───── Data records

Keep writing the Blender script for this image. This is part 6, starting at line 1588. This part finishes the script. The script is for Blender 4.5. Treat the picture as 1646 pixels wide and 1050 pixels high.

──────────
───── Data records

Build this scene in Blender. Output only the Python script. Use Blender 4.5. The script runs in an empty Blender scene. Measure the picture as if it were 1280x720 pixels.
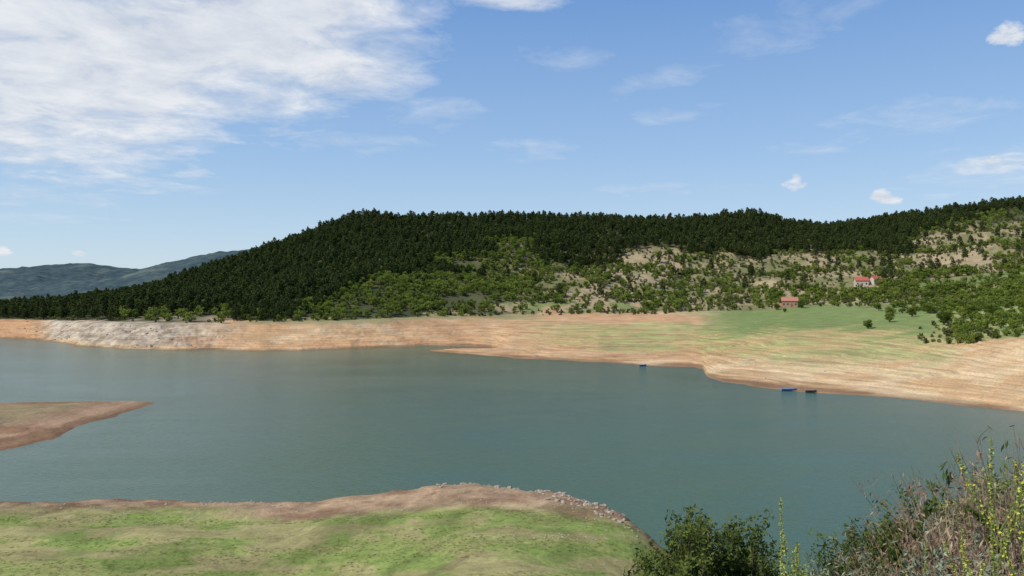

──────────
───── Data records

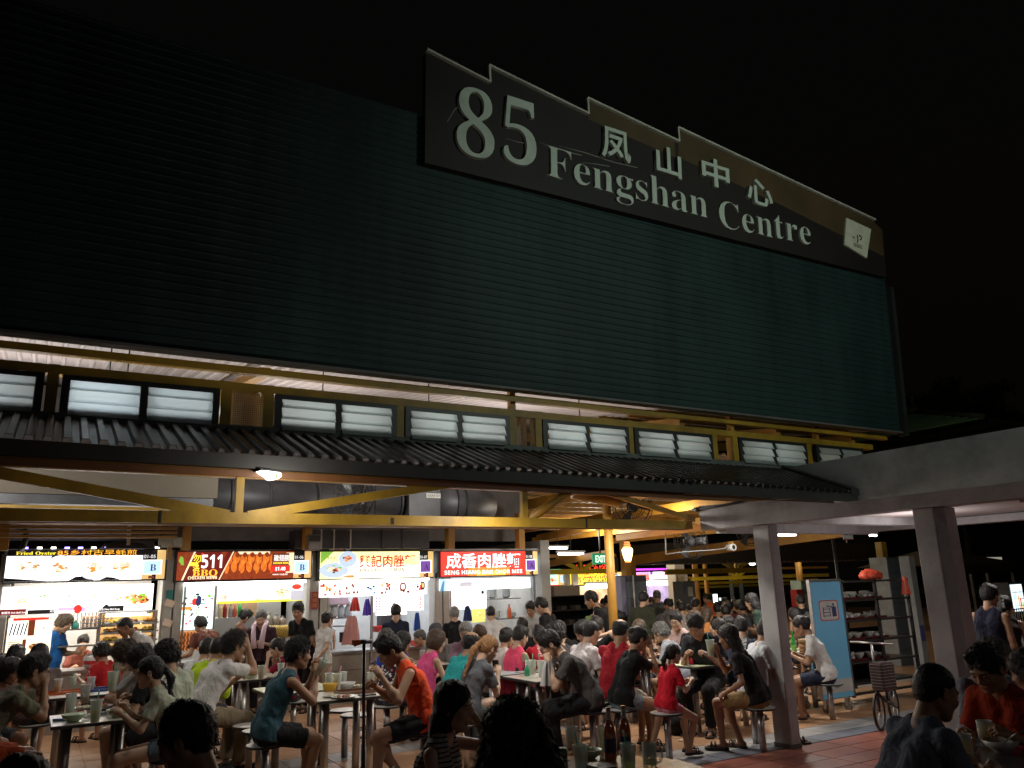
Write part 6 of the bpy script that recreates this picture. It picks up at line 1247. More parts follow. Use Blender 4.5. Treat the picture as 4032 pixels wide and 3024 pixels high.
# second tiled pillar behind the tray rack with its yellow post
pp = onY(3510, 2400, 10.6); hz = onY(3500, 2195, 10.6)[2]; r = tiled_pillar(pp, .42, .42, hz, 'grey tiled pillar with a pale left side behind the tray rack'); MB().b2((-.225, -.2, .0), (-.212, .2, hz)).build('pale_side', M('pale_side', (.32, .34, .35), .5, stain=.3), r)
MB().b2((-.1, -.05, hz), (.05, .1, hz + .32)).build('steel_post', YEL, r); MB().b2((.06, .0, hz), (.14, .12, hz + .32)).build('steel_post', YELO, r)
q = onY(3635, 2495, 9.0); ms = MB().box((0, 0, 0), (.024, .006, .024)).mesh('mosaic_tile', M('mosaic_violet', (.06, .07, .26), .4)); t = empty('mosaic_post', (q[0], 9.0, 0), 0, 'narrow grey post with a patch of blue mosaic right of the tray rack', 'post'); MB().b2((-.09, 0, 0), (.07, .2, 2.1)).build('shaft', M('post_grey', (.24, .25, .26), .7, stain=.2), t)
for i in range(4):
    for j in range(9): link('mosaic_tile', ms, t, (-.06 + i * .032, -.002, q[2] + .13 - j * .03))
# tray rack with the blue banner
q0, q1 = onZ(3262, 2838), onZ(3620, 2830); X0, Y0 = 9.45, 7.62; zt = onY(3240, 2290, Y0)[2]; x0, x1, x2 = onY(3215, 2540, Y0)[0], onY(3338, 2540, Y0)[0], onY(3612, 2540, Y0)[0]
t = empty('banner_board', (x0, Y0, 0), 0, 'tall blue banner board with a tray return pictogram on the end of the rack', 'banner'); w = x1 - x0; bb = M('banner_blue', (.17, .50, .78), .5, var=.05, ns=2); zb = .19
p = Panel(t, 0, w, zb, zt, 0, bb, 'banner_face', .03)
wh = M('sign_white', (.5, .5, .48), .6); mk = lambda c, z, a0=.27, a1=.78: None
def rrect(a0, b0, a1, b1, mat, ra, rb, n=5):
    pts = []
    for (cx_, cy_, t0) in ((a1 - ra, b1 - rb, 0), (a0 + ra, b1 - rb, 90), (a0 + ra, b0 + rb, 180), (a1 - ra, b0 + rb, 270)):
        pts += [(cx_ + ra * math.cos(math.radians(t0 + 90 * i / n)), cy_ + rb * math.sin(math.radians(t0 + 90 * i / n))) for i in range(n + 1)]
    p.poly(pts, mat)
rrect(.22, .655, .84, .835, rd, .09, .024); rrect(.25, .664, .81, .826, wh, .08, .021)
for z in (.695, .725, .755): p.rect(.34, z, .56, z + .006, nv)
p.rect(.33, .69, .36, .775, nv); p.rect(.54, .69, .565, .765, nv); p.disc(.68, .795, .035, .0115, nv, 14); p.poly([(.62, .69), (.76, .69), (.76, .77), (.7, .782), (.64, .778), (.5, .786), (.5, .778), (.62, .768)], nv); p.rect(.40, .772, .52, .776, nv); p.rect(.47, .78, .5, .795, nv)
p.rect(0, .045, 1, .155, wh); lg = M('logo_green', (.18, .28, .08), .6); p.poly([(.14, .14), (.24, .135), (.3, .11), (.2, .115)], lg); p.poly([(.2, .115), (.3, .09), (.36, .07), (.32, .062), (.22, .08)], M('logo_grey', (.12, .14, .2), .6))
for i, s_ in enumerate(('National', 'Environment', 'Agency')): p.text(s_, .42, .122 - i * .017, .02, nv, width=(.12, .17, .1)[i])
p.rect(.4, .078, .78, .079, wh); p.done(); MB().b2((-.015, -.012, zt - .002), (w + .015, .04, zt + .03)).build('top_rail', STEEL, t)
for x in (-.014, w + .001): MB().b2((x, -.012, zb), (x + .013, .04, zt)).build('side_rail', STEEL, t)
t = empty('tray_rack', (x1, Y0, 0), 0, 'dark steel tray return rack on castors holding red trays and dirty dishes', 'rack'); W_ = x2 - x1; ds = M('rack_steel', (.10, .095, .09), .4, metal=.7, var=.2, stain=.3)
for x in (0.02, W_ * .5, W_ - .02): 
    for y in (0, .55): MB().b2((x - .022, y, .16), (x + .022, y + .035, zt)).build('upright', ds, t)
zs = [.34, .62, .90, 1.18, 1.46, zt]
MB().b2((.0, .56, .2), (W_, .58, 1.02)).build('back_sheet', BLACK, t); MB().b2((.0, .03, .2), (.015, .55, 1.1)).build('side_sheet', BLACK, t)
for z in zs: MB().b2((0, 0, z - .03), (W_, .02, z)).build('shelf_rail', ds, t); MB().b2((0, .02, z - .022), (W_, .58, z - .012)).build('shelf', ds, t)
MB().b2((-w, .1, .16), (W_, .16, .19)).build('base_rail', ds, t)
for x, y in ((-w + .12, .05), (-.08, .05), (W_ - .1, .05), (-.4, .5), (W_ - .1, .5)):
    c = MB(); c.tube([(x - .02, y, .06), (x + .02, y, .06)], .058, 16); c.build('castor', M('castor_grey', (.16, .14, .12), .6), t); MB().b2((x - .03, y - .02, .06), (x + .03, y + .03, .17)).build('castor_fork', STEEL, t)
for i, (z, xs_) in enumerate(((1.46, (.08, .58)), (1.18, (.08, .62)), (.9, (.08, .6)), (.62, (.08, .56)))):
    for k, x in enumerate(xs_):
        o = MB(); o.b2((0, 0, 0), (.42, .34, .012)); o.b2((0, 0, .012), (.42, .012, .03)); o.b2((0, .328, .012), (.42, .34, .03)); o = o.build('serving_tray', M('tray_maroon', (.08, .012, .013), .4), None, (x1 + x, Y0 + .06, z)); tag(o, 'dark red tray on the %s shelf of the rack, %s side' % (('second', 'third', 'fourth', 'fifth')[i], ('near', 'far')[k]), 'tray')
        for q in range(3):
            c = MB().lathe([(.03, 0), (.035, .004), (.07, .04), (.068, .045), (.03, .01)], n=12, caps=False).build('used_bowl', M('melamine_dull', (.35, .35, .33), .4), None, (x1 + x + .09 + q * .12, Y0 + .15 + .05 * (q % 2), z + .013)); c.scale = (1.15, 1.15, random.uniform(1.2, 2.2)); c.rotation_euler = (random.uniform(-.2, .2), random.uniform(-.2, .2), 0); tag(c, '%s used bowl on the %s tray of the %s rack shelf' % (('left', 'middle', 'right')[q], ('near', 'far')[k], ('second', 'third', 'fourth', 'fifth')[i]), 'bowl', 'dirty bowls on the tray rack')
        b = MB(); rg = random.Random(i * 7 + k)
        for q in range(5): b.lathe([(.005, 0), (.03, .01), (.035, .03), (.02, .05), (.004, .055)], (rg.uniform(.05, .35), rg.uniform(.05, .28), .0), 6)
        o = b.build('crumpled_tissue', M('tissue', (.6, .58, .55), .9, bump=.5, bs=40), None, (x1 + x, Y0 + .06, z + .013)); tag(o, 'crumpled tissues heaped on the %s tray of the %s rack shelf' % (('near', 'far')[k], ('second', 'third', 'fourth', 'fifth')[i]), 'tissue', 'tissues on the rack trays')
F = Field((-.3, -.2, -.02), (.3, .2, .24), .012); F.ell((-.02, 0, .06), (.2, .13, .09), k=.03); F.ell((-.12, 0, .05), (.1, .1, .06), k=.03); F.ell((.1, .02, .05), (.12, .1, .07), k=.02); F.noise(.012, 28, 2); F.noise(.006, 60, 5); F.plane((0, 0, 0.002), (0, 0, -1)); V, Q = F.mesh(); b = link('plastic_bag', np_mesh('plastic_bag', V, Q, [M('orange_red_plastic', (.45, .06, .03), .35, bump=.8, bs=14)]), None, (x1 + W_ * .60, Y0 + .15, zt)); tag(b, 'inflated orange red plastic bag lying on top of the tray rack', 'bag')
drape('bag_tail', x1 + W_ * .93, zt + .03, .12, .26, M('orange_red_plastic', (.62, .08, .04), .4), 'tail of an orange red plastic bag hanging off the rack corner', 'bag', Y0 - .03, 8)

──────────

### Your instructions
Copy out every line from the material above in which the word "with" appears.

### Worked answer
# second tiled pillar behind the tray rack with its yellow post
pp = onY(3510, 2400, 10.6); hz = onY(3500, 2195, 10.6)[2]; r = tiled_pillar(pp, .42, .42, hz, 'grey tiled pillar with a pale left side behind the tray rack'); MB().b2((-.225, -.2, .0), (-.212, .2, hz)).build('pale_side', M('pale_side', (.32, .34, .35), .5, stain=.3), r)
q = onY(3635, 2495, 9.0); ms = MB().box((0, 0, 0), (.024, .006, .024)).mesh('mosaic_tile', M('mosaic_violet', (.06, .07, .26), .4)); t = empty('mosaic_post', (q[0], 9.0, 0), 0, 'narrow grey post with a patch of blue mosaic right of the tray rack', 'post'); MB().b2((-.09, 0, 0), (.07, .2, 2.1)).build('shaft', M('post_grey', (.24, .25, .26), .7, stain=.2), t)
# tray rack with the blue banner
t = empty('banner_board', (x0, Y0, 0), 0, 'tall blue banner board with a tray return pictogram on the end of the rack', 'banner'); w = x1 - x0; bb = M('banner_blue', (.17, .50, .78), .5, var=.05, ns=2); zb = .19